8C’est le dernier volume des œuvres complètes de Koeppen, publiées par Suhrkamp. Il embrasse tous les entretiens et toutes les interviews de cet illustre doyen des lettres allemandes (1906-2016). Né à Greifswald, il vécut à Berlin, en Hollande (exil en 1933), puis de nouveau en Allemagne, où il préféra vivre à Munich. Il eut son heure de gloire au début des années cinquante avec sa « trilogie » sur la fondation de la RFA : Tauben im Gras, Das Treibhaus, Der Tod in Rom. Vision critique d’une société où les racines du nazisme n’ont pas été totalement extirpées. Mais il ne trouva pas l’admission au sein du « groupe 1947 ». Il se consacra à des récits de voyage (Russie, Amérique, France) et à des essais, toujours dans la même perspective critique. Son œuvre est immense (15 volumes, dont des scénarios, des critiques de théâtre, de livres et de cinéma), mais cependant assez mal connue. Grâce à cet ultime volume on peut suivre le fil historique de la vie des deux Allemagnes jusqu’à la réunification. Les notes sont abondantes et précises, dans la tradition allemande des œuvres publiées par des universitaires (dans le cas présent : le titulaire de la chaire de germanistique à Leipzig de 1995 à 2018).
LITTER all, Littératures de langue allemande, n° 25, 2018, Paris, 100 p.
9C’est un numéro anniversaire pour une revue lancée en 1989 par Nicole Bary. Dans son introduction, celle-ci présente un bilan éloquent : 181 auteurs y ont été offerts à la lecture à travers des extraits traduits par des professionnels ayant pignon sur rue.
10Comment expliquer un tel nombre ? Par le choix de présenter des textes récents et inédits en français, des auteurs inconnus ou peu connus, n’appartenant à aucune école, aucune tendance. Une récapitulation des auteur(e)s publiés (avec le numéro de la revue) montre que les plus importants n’ont pas été oubliés (ils ont même plusieurs parutions). À titre d’exemples : Volker Braun, Hans Magnus Enzensberger, Franz Fühmann, Christoph Hein, Angela Kraus, Herta Müller, Christa Wolf. Parmi les « découvertes » de ce n° 25, il y a des auteurs ayant eu maille à partir avec le régime de la RDA et partis pour l’Ouest, où leur talent a été reconnu et couronné de prix. Exemples typiques : Wolfgang Hilbig, prix Büchner, ou bien Friedrich Dieckmann, prix Heinrich Mann.
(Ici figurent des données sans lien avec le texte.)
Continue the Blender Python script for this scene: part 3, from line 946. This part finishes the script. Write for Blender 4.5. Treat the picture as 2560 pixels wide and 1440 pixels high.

Pour commander ce n°, écrire à l’éditeur : Les Amis du Roi des Aulnes, 6, rue Lacharrière, 75011, Paris.
Revue Text + Kritik, No II/19, Theodor Fontane, Munich, 2019, 224 p.
11Il s’agit d’une nouvelle version du n° spécial de la célèbre revue paru en 1970. L’occasion pour cette nouvelle parution est le bi-centenaire de Theodor Fontane (1819-1898). Dans un texte autobiographique, Fontane se définit, dans l’ordre, comme Berlinois, Prussien, Allemand. C’est que le lointain descendant des huguenots se souvient de ses origines : Berlin fut un grand centre d’accueil pour les protestants français, chassés par la révocation de l’édit de Nantes.
12La plupart des articles envisagent l’œuvre de Fontane sous un angle synthétique : l’influence du statut initial de journaliste et d’écrivain régionaliste sur le contenu et la forme de ses grands romans. Lesquels ne sont qu’évoqués, comme Effi Briest, Irrungen, Wirungen, Der Stechlin. Comme d’habitude, la biographie est très précise et alignée selon le titre des œuvres.
Revue Treibhaus, No 14/15 de 2019, édition Text + Ktitik, Munich, 2019, 496 p.
13Cette revue, qui porte comme titre celui d’un célèbre roman des années cinquante (de Wolfgang Koeppen) s’attaque cette année au Theater der fünfziger Jahre. Il y a logiquement deux grandes parties. La première est consacrée à la pratique théâtrale et aux mises en scène. Les grands noms de cette décennie est y figurent : Gustav Gründgens, Günther Weisenborn, Herbert Ihering, Hans Weigel. La seconde est vouée à l’écriture dramatique, celle qui publie des Dramen. On pourrait s’attendre à voir apparaître les noms de Frisch et de Dürrenmatt. Mais les éditeurs considèrent que la littérature qui leur est consacrée est déjà suffisante. Ils préfèrent focaliser sur les auteurs moyennement connus, qui n’en ont pas moins marqué leur temps : le jeune Peter Hacks, Wolfgang Hildesheimer, Fritz Hochwälder, Nelly Sachs, Erwin Strittmatter, Erwin Sylvanus. Quelques titres font partie de l’histoire du théâtre de langue allemande dans les deux États allemands, comme Katzgraben en RDA et Die Schlacht bei Lobositz en RFA. Le théâtre de cette décennie préfigure celui qui viendra après, comme le théâtre documentaire et le nouveau « Volksstück ».